Entre tais fantasmas ou entraves, não custa sublinhar alguns: juros altos, inflação recorrente, carga tributária das mais pesadas do planeta, endividamento crônico e a velha dependência do mercado internacional. Mas faltaria ainda assinalar o nepotismo, o centralismo, o populismo personalista, o coronelismo, para não falar de outros "ismos" que, como chagas purulentas vão corroendo o tecido social e fazendo desacreditar dos contratos e promessas políticas. Em meio a esse terreno minado, os mandatos como que vão passando de pai para filho, numa disputa ferrenha no interior das classes dominantes pelos cargos públicos.

No decorrer dos séculos, sem exceção das últimas décadas, tropeçamos nessas pedras com uma frequência que as torna normais ou "naturais". É natural que um político, seja ele deputado ou senador, ministro ou juiz da mais alta corte, tenha seu patrimônio multiplicado por cinco, dez ou vinte vezes. Com Antonio Palocci, Ministro da Casa civil, as coisas não são diferentes. Naturaliza-se seu rápido enriquecimento com o argumento de que "vários políticos fazem a mesma coisa". Ao invés de combater o pecado, justifica-se o pecador com a alegação de que ele é "apenas mais um" entre tantos outros. Generaliza-se para encobrir o erro. Aplica-se aqui o conceito de patrimonialismo de Raymundo Faoro.

Não precisa ser economista nem falar o economês para saber quem paga a conta ou quem vai desatar esses nós da política brasileira. "A corda sempre rebenta do lado mais fraco", diz com razão o ditado popular. Um exemplo basta como comprovante: para produzir, os empresários pagam juros vultosos; mas, para consumir, os juros que pagam os cidadãos são mais elevados ainda, muito mais elevados! Prova disso está nos juros do cartão de crédito, dos empréstimos bancários ou do cheque especial. Sem falar que os custos de produção acabam sendo irremediavelmente repassados para a ponta da cadeia mercantil, que é o consumidor.

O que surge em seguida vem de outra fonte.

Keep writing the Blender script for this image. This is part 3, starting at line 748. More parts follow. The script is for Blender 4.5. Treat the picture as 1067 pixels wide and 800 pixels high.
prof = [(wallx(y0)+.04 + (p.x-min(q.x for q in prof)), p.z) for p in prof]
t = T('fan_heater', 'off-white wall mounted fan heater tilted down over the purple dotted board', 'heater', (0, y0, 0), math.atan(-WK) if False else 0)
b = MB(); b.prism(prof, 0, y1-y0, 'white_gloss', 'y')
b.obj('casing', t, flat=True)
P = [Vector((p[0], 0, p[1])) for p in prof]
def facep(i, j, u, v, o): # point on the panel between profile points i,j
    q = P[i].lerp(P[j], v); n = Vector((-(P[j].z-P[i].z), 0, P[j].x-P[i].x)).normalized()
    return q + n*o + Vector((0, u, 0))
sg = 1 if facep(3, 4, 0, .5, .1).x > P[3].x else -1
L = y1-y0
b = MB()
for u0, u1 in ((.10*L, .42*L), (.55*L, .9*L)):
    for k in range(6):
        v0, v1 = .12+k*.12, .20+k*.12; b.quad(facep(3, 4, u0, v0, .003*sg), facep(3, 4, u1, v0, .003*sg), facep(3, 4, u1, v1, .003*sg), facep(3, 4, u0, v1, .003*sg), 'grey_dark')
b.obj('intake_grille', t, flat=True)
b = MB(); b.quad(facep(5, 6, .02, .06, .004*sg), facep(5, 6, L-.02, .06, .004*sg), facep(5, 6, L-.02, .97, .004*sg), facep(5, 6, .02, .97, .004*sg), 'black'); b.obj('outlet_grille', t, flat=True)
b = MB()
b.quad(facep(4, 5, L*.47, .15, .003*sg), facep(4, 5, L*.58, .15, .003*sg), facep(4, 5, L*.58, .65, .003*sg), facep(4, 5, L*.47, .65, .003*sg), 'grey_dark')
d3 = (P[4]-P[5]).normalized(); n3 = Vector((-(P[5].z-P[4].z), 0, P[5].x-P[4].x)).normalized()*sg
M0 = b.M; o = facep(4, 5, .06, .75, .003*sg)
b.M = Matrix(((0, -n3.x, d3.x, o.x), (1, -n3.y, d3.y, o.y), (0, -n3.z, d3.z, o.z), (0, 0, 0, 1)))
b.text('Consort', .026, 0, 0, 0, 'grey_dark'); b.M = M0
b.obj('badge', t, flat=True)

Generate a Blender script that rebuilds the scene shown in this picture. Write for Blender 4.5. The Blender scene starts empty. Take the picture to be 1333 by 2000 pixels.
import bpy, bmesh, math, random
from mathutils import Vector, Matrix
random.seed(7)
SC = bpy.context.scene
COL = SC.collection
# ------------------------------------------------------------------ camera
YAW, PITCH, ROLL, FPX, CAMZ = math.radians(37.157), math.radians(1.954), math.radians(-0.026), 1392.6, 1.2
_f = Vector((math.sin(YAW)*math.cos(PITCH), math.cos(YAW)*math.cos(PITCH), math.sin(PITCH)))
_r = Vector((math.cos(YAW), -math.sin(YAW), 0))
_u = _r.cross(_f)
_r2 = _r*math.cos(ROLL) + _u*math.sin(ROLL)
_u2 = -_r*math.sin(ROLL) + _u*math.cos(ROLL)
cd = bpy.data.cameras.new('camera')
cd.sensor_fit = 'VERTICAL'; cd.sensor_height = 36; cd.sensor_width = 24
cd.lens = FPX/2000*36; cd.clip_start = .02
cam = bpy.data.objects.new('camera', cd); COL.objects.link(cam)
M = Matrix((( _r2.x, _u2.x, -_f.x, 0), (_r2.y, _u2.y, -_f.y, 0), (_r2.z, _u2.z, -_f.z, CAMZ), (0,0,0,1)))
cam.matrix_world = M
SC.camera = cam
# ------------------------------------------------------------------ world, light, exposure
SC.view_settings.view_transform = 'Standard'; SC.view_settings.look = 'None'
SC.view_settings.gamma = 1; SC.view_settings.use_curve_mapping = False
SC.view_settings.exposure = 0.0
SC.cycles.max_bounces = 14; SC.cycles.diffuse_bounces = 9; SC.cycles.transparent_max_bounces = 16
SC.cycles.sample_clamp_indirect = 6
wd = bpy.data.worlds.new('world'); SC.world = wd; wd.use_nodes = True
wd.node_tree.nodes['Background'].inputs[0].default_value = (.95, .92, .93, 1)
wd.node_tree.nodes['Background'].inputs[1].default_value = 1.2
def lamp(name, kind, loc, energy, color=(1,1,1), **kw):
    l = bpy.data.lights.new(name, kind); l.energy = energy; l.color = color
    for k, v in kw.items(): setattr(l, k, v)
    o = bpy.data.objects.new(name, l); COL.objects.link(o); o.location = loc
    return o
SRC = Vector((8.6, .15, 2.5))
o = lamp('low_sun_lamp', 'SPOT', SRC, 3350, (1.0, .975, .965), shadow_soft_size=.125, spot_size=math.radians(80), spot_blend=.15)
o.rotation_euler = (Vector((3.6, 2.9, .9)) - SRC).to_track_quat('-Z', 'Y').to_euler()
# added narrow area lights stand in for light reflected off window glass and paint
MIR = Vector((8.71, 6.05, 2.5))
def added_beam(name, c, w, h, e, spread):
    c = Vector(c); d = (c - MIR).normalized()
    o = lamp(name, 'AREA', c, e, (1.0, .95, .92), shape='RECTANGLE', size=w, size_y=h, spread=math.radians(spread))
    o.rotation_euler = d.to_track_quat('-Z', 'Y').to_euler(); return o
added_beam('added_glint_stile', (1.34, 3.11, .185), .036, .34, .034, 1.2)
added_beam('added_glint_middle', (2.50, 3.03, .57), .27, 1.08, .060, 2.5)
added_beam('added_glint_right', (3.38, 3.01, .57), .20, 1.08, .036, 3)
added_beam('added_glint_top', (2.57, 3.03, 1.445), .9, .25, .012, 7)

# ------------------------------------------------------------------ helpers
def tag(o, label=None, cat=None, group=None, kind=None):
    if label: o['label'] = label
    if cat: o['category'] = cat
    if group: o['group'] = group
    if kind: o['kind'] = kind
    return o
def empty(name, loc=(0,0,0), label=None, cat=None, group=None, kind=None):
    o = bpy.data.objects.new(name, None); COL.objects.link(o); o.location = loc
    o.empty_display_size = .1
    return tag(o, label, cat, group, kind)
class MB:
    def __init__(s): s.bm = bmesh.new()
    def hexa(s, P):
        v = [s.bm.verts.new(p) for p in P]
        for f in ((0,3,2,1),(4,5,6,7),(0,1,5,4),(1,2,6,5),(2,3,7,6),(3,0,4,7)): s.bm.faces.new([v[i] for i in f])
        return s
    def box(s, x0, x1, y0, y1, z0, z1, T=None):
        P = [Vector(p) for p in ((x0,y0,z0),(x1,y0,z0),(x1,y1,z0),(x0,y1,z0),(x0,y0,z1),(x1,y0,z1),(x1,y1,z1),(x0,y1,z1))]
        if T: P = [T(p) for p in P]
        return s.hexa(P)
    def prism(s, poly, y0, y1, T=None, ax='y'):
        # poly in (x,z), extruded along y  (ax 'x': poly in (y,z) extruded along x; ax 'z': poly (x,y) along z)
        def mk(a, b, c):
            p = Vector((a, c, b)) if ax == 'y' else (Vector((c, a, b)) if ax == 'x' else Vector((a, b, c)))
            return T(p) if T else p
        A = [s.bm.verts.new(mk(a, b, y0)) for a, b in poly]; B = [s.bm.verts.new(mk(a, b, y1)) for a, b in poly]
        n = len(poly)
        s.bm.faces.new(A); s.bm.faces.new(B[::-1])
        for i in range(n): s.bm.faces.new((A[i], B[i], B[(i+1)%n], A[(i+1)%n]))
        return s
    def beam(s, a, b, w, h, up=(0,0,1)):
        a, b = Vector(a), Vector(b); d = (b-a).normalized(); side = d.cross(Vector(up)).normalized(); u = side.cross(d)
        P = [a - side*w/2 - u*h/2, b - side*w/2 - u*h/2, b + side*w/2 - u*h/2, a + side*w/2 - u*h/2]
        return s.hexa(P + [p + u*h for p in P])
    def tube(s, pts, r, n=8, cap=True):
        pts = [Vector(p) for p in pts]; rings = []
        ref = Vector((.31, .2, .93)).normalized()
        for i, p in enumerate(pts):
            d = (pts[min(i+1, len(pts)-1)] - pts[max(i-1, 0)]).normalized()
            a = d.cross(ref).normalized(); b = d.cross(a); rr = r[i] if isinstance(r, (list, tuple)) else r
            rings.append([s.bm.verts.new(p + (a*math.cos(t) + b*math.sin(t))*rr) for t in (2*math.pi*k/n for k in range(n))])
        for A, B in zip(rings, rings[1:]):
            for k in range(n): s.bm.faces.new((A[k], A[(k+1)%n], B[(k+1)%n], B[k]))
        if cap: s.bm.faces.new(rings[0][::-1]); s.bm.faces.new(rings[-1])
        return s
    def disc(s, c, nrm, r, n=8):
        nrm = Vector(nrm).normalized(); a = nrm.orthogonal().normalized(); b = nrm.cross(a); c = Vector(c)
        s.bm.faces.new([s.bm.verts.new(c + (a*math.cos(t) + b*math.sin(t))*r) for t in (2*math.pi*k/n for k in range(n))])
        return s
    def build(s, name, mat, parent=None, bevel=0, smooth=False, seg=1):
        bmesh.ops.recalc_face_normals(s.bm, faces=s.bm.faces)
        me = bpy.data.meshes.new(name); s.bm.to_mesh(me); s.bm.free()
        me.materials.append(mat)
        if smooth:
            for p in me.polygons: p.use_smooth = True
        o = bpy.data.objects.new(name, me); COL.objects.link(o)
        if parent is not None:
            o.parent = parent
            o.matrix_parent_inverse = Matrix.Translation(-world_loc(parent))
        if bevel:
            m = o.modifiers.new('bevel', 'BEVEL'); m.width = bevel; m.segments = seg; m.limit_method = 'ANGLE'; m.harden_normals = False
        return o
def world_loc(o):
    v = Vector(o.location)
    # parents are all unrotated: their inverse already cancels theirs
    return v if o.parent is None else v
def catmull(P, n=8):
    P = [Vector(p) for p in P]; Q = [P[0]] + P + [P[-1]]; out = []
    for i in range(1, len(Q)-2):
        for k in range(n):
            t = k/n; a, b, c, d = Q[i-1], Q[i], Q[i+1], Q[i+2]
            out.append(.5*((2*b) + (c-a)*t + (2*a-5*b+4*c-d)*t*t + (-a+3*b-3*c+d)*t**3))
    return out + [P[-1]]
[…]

Por trás desse processo de economia míope e por trás da carga tributária, encontram-se os gastos estratosféricos e progressivos da máquina governamental, seja ela em nível federal, estadual ou municipal. No interior dessas máquinas mora um vírus que resiste a todo tipo de vacina. Quase impossível erradicá-lo! Uma verdadeira praga que mantém intocável os privilégios da Casa Grande, bem como a cultura da corrupção, do corporativismo e da apropriação privada da rex pública. "Aos companheiros da base governista, tudo; aos outros, a lei"!

Entra governo e sai governo, mas a chaga permanece. Daí a dificuldade de o Congresso Nacional aprovar qualquer projeto que mexa nos benefícios das classes dominantes e tente uma melhor distribuição de renda e riqueza. Dificuldade que contrasta frontalmente com a facilidade de aprovar o aumento para os representantes dos três poderes. Em semelhante quadro, não seria exagero falar de certa promiscuidade entre o Executivo, o Legislativo e o Judiciário. Quando convém, um protege e legitima o outro; quando não, todos se unem para expor, fritar e linchar politicamente determinado "bode expiatório". Assim se resolvem os escândalos: frente à estridência denunciatória da mídia, da OAB ou da CNBB, por exemplo, basta enviar algum político medíocre para o patíbulo, e tudo está resolvido. "Melhor que um só morra por todos"! E essa prática diferenciada da justiça acaba comprando o silêncio do público.

Quanto ao cidadão, segue pagando as despesas, não raro descontadas na fonte. E sabendo que será irrisório o retorno em bens públicos. Juros e impostos nem sempre se convertem em melhorias sociais. Ao contrário, parece haver aí uma proporção inversa e perversa: quanto mais se paga, menos se pode desfrutar dos progressos relativos à saúde, educação, moradia, transportes, segurança, lazer... A tal ponto que a pergunta é inevitável: para onde vão os tributos que, em média, chegam a 40% de tudo o que se produz, se compra e vende e se consome? O cidadão consciente não pode deixar de refletir sobre essa questão!

* Alfredo J. Gonçalves, CS, superior provincial dos missionários carlistas e assessor das pastorais sociais.